Chicago Cops Planted Drugs, Exoneree Says

     CHICAGO (CN) — After serving nearly a decade in prison for crimes he claims he did not commit, a man accuses Chicago cops in a federal complaint of planting drugs.
     While Ben Baker, now 44, was living with his partner, Clarissa Glenn, and their three sons in the Ida B. Wells housing complex on the South Side of Chicago in 2004, it was “actively patrolled by a tactical team of [Chicago Police Department] CPD officers led by [Police Sergeant Ronald] Watts,” the 42-page lawsuit states.
     Watts’ team was “well-known” at the now-demolished Wells, where “they maintained a visible presence and they had a reputation among residents of harassing young black men,” Baker claims in his complaint
     Government officials knew of Watts and his crew’s alleged misconduct as early as 1999, and by 2004, an FBI investigation was well underway, Baker adds.
     When police supposedly found drugs in a mailbox at Wells in June 2004, Baker learned that Watts planned to frame him, according to the lawsuit.
     “Watts told Mr. Baker that if he gave Watts a $1,000 bribe, Mr. Baker would still have to ‘fight the case’ but that Watts would ensure that Mr. Baker would ‘beat it,'” the lawsuit states.
     Weeks after Baker refused, Watts and other officers “stormed Mr. Baker’s home with their guns drawn” and handcuffed him, according to the lawsuit.
     “If we don’t find nothing [in the house] you’re going [to jail] for what was in the mailbox,” Watts allegedly told Baker.
     Though the officers’ illegal search revealed no drugs at Baker’s home, they arrested him anyway and falsely charged him with drugs in a mailbox, he claims.
     After Baker spent four-and-a-half months awaiting trial in Cook County Jail, the trial judge granted his motion to suppress evidence and dismissed the case, the lawsuit states.
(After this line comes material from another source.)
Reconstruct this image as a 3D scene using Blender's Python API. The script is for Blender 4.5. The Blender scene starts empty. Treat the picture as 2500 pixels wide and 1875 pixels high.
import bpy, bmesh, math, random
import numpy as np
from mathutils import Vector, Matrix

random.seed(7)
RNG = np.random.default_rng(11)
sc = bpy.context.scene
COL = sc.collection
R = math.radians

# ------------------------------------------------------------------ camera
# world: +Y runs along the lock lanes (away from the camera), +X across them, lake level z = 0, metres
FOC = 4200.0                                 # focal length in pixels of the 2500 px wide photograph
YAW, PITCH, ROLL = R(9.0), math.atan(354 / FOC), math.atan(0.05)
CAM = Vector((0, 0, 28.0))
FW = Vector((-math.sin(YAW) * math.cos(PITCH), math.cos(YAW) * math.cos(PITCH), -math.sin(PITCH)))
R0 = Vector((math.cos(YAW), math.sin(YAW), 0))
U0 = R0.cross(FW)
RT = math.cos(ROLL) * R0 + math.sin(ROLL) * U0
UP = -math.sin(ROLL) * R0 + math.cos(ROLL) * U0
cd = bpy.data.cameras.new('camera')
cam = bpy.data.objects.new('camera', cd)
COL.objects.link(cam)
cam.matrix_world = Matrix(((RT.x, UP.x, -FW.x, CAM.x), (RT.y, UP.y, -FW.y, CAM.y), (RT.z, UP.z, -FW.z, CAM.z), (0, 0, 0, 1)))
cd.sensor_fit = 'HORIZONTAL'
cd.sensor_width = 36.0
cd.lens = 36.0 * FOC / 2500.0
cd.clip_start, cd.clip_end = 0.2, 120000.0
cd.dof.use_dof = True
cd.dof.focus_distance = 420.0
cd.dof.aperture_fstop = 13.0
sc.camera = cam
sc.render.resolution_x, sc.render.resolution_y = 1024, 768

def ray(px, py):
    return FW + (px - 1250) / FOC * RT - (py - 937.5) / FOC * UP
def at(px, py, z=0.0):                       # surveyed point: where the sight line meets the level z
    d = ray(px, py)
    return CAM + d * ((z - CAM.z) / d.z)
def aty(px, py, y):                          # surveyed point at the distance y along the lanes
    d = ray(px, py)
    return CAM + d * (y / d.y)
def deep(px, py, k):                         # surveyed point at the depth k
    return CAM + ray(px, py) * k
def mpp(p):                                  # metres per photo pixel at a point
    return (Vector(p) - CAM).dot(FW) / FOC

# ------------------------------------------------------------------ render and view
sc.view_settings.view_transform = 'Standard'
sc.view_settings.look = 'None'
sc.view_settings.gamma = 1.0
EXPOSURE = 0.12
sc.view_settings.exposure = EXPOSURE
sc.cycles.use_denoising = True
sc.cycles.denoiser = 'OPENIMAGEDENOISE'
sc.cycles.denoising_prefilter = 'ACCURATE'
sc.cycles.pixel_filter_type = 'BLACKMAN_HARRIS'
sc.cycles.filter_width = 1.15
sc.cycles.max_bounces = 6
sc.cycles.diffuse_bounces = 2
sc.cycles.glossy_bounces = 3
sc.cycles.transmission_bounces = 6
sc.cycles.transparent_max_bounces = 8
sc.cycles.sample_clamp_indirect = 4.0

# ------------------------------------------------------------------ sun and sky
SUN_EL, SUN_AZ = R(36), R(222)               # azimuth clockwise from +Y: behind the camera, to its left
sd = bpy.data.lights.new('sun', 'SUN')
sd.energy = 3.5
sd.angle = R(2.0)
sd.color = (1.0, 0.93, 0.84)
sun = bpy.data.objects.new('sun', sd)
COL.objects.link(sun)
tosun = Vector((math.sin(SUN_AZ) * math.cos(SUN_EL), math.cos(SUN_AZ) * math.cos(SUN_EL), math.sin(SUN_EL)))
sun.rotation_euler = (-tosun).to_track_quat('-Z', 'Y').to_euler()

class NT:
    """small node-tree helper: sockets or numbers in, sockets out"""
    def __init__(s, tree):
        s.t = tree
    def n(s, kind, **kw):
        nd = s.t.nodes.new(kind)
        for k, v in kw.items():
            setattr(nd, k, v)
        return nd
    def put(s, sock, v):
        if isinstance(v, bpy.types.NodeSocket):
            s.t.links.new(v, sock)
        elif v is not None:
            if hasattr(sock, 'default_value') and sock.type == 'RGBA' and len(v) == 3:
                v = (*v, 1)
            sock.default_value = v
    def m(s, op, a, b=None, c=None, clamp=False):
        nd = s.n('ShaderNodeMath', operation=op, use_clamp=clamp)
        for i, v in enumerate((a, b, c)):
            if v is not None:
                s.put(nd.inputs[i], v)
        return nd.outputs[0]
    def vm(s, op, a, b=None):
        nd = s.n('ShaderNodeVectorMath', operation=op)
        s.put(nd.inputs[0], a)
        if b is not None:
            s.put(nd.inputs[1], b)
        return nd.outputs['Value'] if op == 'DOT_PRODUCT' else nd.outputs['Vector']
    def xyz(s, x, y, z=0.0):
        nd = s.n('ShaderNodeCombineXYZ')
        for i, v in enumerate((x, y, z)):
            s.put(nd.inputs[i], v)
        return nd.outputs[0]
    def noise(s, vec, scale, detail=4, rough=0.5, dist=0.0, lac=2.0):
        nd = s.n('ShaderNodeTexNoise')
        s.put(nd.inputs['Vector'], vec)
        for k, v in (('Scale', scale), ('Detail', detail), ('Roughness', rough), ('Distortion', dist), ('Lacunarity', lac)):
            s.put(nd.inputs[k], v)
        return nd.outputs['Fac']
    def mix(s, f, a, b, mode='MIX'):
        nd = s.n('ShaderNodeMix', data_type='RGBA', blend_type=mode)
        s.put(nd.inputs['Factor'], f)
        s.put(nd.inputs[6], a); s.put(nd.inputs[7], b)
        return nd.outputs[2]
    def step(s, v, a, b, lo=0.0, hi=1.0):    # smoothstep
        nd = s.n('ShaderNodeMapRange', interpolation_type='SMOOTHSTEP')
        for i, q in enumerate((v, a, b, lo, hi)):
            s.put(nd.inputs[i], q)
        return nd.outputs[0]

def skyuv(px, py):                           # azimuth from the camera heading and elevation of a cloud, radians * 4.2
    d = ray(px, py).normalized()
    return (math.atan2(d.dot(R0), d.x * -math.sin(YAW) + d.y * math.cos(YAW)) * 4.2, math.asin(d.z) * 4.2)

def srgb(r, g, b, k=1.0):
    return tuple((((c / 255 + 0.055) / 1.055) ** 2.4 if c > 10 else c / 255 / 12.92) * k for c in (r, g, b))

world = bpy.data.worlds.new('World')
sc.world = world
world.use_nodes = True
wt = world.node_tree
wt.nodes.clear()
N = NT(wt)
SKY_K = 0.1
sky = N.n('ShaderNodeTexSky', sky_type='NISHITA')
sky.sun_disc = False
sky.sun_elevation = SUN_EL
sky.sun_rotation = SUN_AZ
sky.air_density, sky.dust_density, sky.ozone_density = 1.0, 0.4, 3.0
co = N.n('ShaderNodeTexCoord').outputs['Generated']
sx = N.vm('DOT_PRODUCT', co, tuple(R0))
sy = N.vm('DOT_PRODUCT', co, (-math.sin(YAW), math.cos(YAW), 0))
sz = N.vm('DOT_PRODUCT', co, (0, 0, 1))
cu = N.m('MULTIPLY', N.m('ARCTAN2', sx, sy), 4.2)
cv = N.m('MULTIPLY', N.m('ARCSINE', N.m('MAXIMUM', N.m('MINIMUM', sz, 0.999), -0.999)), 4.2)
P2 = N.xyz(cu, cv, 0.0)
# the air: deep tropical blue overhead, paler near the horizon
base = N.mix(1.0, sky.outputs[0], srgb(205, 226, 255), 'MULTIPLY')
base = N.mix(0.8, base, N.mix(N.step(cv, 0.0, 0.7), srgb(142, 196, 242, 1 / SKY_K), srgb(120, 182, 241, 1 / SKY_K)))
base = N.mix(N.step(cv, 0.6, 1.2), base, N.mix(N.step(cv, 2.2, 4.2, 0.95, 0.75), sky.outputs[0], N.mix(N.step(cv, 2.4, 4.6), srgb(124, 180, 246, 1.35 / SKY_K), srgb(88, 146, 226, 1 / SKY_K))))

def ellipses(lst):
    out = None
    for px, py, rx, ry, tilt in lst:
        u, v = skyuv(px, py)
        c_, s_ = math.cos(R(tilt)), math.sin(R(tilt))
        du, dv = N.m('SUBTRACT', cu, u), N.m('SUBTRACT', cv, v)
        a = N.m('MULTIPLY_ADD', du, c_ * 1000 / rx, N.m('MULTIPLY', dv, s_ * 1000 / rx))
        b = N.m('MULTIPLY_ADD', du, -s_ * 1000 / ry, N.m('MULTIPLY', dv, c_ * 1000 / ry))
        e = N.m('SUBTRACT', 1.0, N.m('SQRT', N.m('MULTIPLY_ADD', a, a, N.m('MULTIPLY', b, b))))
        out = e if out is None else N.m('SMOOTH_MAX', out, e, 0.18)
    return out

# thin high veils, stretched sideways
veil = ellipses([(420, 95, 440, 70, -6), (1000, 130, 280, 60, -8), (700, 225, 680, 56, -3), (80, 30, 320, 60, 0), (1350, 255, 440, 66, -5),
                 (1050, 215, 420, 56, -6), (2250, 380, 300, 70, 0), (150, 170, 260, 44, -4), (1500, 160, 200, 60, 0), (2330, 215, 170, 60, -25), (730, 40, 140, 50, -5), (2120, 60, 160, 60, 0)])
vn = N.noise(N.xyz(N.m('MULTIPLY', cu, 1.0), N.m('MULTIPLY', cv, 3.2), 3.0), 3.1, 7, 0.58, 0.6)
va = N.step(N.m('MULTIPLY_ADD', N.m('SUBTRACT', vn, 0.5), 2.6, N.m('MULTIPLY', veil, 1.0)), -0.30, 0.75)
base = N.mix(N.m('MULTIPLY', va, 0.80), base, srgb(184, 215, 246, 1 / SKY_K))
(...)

     Sergeant Alvin Jones allegedly “promised that next time they would make charges against Mr. Baker ‘stick.'”
     The officers arrested Baker at Wells again in 2005, while he was on his way to get his mother a birthday gift, according to the lawsuit.
     “I told you we were going to get you,” Jones allegedly said to Baker.
     The officers falsely charged Baker with possession of heroin and cocaine with the intent to deliver, according to the complaint.
     Baker and Glenn allegedly “took several steps to attempt to expose the misconduct and corruption of the defendant officers, including making complaints directly to the CPD.”
     The officers, in turn, confronted Glenn, calling her a “bitch,” telling her that she would wind up in prison with Baker and warning her to “be careful,” the lawsuit states.
     Plus, when Baker was on bond, Watts forced the couple out of their truck at Wells, and “pulled a plastic bundle that appeared to contain narcotics out of his sleeve, falsely claiming that he found the narcotics in the truck,” according to the lawsuit.
     Glenn knew a guilty verdict could land her in prison for at least four years, leaving their children with no parents to raise them, so she “had no real choice but to accept” the state’s attorney’s offer to reduce her charges in exchange for guilty pleas by both, the lawsuit states.
     Baker was convicted in 2006 of two counts of possession of controlled substances and ultimately sentenced to 14 years in prison on each count, the lawsuit states.
     He says he “would not have been convicted if it were not for the defendant officers’ fabrication of evidence and withholding of exculpatory evidence.”
     After serving nearly a decade, Baker was exonerated in March 2016, after Watts was indicted in 2012 for robbing drug couriers and fabricating stories against an FBI informant.
     Baker sued the city, Watts, Jones, 15 other named officers, and unnamed officers in Chicago federal court Thursday.
     The 10-count complaint alleges violations of due process and the First Amendment; federal malicious prosecution; failure to intervene; conspiracy; emotional distress; respondeat superior; and indemnification.
     Baker seeks a jury trial, compensatory and punitive damages, and attorneys’ fees and costs.
     He is represented by Elizabeth Mazur with Loevy & Loevy in Boulder, Colo. and Chicago.
     The city did not return a request for comment emailed Monday.